José do Egito explicou ainda a importância da mata ciliar. “O relevo de Sacramento é, por natureza, esculpido de uma forma que, se não houver penetração de água no solo, as enchentes que estamos cansados de ver pela TV, vão se transformar, num futuro bem próximo, em um grave problema que enfrentaremos aqui”, alertou. 
Beto denuncia erros
Beto da Marcenaria (foto), falando ao ET, disse que não acreditou que o prefeito Bruno Cordeiro pudesse apresentar uma proposta daquela. “Ficamos pasmos! O Marcelino disse que daria três minutos para cada um dos presentes opinar. O promotor José do Egito, presente à reunião, respondeu que falaria o que fosse necessário. E foi veemente nas suas observações”, afirmou Beto.
O empresário apresentou na reunião, o que ele chama de “absurdos”, que estão ocorrendo em alguns dos loteamentos da cidade, com a conivência da Prefeitura. “O Plano Diretor é desrespeitado com frequência na cidade. Provas que tenho em mãos mostram que a Prefeitura aprovou a mudança de, no mínimo, de 10 metros, o que determina a lei, para nove metros, a frente de vários lotes de uma quadra de um loteamento na cidade. Em uma casa, no Loteamento Skaff, ela autorizou uma construção que tem menos de quatro metros de frente”, denunciou, destacando que lei determina o mínimo de dez metros de frente por 24 de fundo.
Em entrevista ao ET, Beto disse que a Prefeitura precisava ter um auditor, um fiscal com a maior responsabilidade possível, ou até mesmo a própria Secretaria de Obras deveria assumir essa incumbência, de vistoriar in loco essas áreas loteadas.
“- Recentemente, eu mesmo tomei essa tarefa de fiscal e verifiquei que a Prefeitura aprovou dois loteamentos com prejuízo ao município de quase um hectare de área, conforme publicação em jornal local.
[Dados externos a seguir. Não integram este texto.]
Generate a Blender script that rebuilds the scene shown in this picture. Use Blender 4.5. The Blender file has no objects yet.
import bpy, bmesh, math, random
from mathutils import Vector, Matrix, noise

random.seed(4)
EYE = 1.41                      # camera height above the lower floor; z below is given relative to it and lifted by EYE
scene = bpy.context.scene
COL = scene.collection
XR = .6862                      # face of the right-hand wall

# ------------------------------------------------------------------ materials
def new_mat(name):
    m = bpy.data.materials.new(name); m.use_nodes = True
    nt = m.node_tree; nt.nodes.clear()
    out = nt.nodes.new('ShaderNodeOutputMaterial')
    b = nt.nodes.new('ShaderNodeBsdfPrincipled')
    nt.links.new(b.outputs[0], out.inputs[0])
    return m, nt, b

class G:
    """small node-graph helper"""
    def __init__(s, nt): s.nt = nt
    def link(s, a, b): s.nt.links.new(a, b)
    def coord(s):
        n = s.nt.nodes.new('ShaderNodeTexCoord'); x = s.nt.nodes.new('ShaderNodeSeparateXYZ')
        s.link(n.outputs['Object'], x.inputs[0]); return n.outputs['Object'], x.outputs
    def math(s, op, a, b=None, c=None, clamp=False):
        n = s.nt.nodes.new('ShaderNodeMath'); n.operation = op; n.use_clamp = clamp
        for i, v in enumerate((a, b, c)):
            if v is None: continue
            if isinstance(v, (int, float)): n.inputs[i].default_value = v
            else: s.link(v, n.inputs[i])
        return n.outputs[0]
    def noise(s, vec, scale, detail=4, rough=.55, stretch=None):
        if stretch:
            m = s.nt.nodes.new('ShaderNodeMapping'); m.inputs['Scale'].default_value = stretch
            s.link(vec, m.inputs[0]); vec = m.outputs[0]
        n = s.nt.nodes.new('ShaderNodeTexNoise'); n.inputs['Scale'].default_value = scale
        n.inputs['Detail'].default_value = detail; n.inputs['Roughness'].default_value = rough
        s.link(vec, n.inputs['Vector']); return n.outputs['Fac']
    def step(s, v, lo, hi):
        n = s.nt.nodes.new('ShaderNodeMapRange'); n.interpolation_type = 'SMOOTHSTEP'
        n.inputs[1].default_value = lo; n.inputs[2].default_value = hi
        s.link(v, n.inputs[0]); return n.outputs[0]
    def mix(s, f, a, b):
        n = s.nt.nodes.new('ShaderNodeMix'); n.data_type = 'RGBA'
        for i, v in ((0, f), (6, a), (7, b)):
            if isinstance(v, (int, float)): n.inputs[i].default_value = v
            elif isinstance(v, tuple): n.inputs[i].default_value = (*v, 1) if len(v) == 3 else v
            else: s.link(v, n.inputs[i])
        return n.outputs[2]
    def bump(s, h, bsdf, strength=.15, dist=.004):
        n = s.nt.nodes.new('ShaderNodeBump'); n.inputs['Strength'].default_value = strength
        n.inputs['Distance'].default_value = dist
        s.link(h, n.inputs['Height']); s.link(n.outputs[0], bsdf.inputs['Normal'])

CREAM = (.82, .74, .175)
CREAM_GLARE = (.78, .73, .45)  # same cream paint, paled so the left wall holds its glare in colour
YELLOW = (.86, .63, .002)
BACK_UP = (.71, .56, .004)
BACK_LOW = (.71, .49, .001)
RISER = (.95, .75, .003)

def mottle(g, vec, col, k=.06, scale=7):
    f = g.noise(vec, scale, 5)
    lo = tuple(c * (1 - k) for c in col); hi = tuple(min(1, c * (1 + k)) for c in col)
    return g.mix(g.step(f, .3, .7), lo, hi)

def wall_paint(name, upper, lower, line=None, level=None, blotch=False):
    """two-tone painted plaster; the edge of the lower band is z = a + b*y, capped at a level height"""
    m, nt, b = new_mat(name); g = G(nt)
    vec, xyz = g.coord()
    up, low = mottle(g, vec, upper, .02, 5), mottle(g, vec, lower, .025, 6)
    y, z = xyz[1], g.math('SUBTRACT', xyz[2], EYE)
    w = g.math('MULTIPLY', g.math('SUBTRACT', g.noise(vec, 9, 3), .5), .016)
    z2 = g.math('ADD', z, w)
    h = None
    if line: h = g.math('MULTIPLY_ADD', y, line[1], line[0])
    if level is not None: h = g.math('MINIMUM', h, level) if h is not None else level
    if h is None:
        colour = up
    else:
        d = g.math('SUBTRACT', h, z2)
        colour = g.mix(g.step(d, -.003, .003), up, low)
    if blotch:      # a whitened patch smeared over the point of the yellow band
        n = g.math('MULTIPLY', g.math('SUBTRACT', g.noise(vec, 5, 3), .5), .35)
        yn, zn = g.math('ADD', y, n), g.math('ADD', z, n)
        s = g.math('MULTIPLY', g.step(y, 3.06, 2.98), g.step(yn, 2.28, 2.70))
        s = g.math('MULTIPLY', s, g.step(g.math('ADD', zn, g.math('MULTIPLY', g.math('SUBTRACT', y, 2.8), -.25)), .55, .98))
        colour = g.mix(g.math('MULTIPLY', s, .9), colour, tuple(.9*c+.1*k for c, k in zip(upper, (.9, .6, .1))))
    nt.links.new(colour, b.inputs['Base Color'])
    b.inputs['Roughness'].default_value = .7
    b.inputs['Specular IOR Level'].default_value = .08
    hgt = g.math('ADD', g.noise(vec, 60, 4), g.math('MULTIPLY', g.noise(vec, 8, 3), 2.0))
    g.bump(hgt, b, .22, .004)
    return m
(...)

O MP acatou minha denúncia, e foi apurado o favorecimento aos loteadores em desfavor do município de Sacramento”, revelou.
Também manifestaram sua apreensão sobre tudo o que vem acontecendo em relação a alguns loteamentos na cidade, a falta de proteção ambiental e a falta de fiscalização, o ex-vereador, Prof. Carlos Alberto Cerchi, que lembrou de movimentos em defesa do meio ambiente, como as ongs, Rio Grande e Movimento Veredas. A ambientalista Wanina Wetzel e o vereador Pedro Teodoro R. Resende defendeu o Plano Diretor votado em 2006, no sentido de e preservar os 30 m como APPs nas margens dos córregos.
Finalizando, arrancando aplauso, o secretário do Meio Ambiente, Maurício Scalon, contrariando a posição do governo Bruno em relação ao assunto, confirmava o pensamento dos presentes, que, aquela Audiência parecia ter sido destinada apenas àqueles que não se opunham ao projeto de mudança proposto pela Prefeitura. 
Sem acordo, uma outra Audiência Pública, com ampla divulgação, será agendada pela Prefeitura.